Skin in the game?
Michael Joseph: Why I sold all my Safaricom shares
Friday, January 17, 2020 11:13
Safaricom’s founding chief executive, Michael Joseph, has revealed that he sold off his entire shareholding in the company to fund the construction of his retirement home.
Earlier regulatory filings showed that Mr Joseph — who currently serves at the interim CEO of Safaricom following the death of Bob Collymore last year — sold his entire stock in the giant telecommunications firm in the course of its fiscal year to March 2019.
Disclosures in the company’s annual report showed that Mr Joseph owned 1.17 million shares in the telco as at March 31, 2018, but had sold all of them by the end of the financial year.
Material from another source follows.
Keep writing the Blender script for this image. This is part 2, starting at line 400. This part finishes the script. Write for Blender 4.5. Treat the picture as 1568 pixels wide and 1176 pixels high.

The move raised speculation over Mr Joseph’s future ties with Safaricom — a company he has been credited for moulding from a department of a former State corporation into East Africa’s most profitable company, impacting on the lives of millions of people through telecommunication and money transfer services.
Mr Joseph, however, told the Business Daily that he offloaded his shares to fund the construction of his retirement home.
“When you invest in a company like I did with Safaricom you invest for a reason,” Mr Joseph said. “You invest at some point because you want to invest. When you take the money out you want to spend on something. In my semi-retirement I am building a house and I needed the funds”.
He did not immediately reveal where he is building the home.
Mr Joseph already owns a home in the Lewa Wildlife Conservancy in northern Kenya. Formed in 1995, the Lewa conservancy is a wildlife sanctuary covering over 62,000 acres that is home to a wide variety of wildlife, including the rare and endangered black rhinos.
STAYING ON
Mr Joseph secured Kenyan citizenship in 2014, joining a long list of expatriates and diplomats who opt to live in Nairobi after their tour of duty. He took advantage of the 2010 Constitution that allowed Kenyans to hold dual citizenship, which means he does not have to denounce his US nationality.
Going by the prevailing Safaricom share price of Sh27 around the time he offloaded his shares, Mr Joseph’s shareholding was worth well over Sh31 million. Safaricom’s share price closed at Sh32 on Thursday.
“If I could keep (my shares) there, I could keep them there. I could keep them for sure. It has nothing to do with Safaricom,” he said on the decision to sell off his entire stake.
He has led Safaricom in an interim capacity since last July’s death of his successor, Bob Collymore. Safaricom last October appointed former East African Breweries Limited (EABL)
finance director Peter Ndegwa as its new CEO. Mr Ndegwa, a Starehe Boys Centre alumnus, will take over from Mr Joseph on April 1.
Mr Joseph, who is also the chairman of national carrier, Kenya Airways
, said he would remain on the Safaricom board after stepping down from the interim role.
“My term is not up,” he said.
The government, which owns 35 percent of Safaricom, had expressed its preference for a Kenyan to take over from the late Collymore, breaking the trend where Vodafone had always appointed the CEO and chief financial officer at the telecom operator.
Vodafone had a 40 percent stake in the firm before ceding a 35 percent stake to South Africa’s Vodacom.
Mr Joseph, 73, joined the Safaricom board on September 8, 2008 and was employed by Vodafone Group Services Limited as the Director of Mobile Money. He currently serves as Vodafone’s Strategic Advisor to the Boards of Vodacom Group South Africa, Vodacom Tanzania, Vodacom Mozambique and Safaricom Limited in Kenya.
He was the CEO of Safaricom Limited from July 2000 when the company was relaunched as a joint-venture between Vodafone UK and Telkom Kenya until his retirement in November 2010. During his tenure, he steered the company from a subscriber base of less than 20,000 to over 16.71 million subscribers.
Safaricom’s net profit for the six months through September this year jumped 14.4 percent to Sh35.65 billion on strong M-Pesa and mobile data revenue growth that offset a decline in voice and messaging (SMS) revenues. This has set the telco on course for the eighth straight year of increasing its bottom-line.
Mr Joseph took over at KQ in 2016 from Toyota Kenya chairman Dennis Awori. He has been in the forefront in overseeing the implementation of a turnaround strategy to rescue the struggling carrier, which reported a Sh7.55 billion net loss as December 2018.